During their residency, Dasha and Marie want to make the concept of energy and the contemporary issues surrounding its storage more tangible.
Through an interactive installation that runs counter to Tesla's Gigafactories - giant battery factories for its electric vehicles - the artists are proposing a radical opposition not only to the massively extractivist production of lithium batteries by Big Techs, but more broadly to the use of finite resources.
Through a participatory process of collecting and experimenting with used batteries, they aim to engage the public in a discussion about energy autonomy, degrowth, the commons and the importance of public transport, at a time of global environmental crises.

Dasha Ilina

Dasha Ilina is a Russian techno-critical artist based in Paris, France. Through the employment of low-tech and DIY approaches, her work questions the desire to incorporate modern technology into our daily lives by highlighting the implications of actually doing so.
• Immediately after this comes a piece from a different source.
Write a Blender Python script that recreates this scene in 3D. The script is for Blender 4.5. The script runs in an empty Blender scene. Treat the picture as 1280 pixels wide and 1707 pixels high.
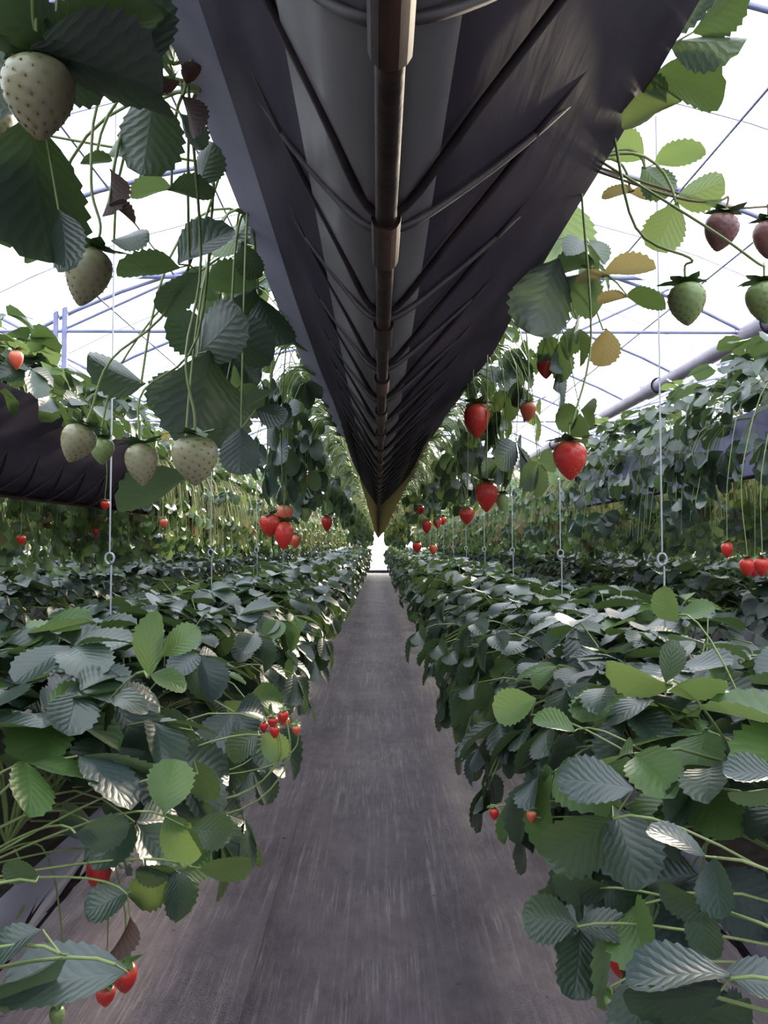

Her practice engages the public in order to facilitate a space for the development of critical thought regarding social imperatives for care of oneself and others, privacy in the digital age, and the reflexive contemporary urge to turn to technology for answers. She is the founder of the Center for Technological Pain, a project that proposes DIY solutions to health problems caused by digital technologies for which she has received an Honorary Mention at Ars Electronica. Her project Technosommeil is in the collection of digital art works of the Département Val-de-Marne (Mallapixels). Ilina’s work has been exhibited at institutions such as Centre Pompidou (FR), MU Artspace (NL), Gaîté Lyrique (FR), Hartware Medienkunstverein Dortmund (DE), NeMe (CY), ISEA 2023 (FR) as well as various talks, workshops, and performances held internationnally. She is also the co-director of NØ SCHOOL, a summer school that focuses on critical research around the social and environmental impacts of information and communication technologies.

Marie Verdeil

Marie Verdeil (she/her) is a french designer based in Brussels, Belgium. Its cross-disciplinary projects - websites, teaching guides, installations, publications, tools, etc. - claim an autonomous, transparent, eco-conscious and critical approach to technology. Since graduating from the Design Academy of Eindhoven (NL, 2022), she approaches design as a means of (re)thinking everyday imaginaries that reveal and align with planetary limits.
Marie works closely with Low-tech Magazine, an alternative, techno-critical medium. She is responsible for the visual direction of the magazine (graphics, illustrations, documentation). Together with Kris De Decker, they design low-tech prototypes, draw up self-build guides and co-host workshops that encourage us to question our relationship with energy through practice, hacking and subversion.
She has worked with various European institutions in a variety of formats: round-table discussions, presentations, practical workshops, residencies (FabLab Barcelona (ES), Gentler Futures Festival (PO), Fiber Festival (NL), Het Nieuwe Instituut (NL), etc.).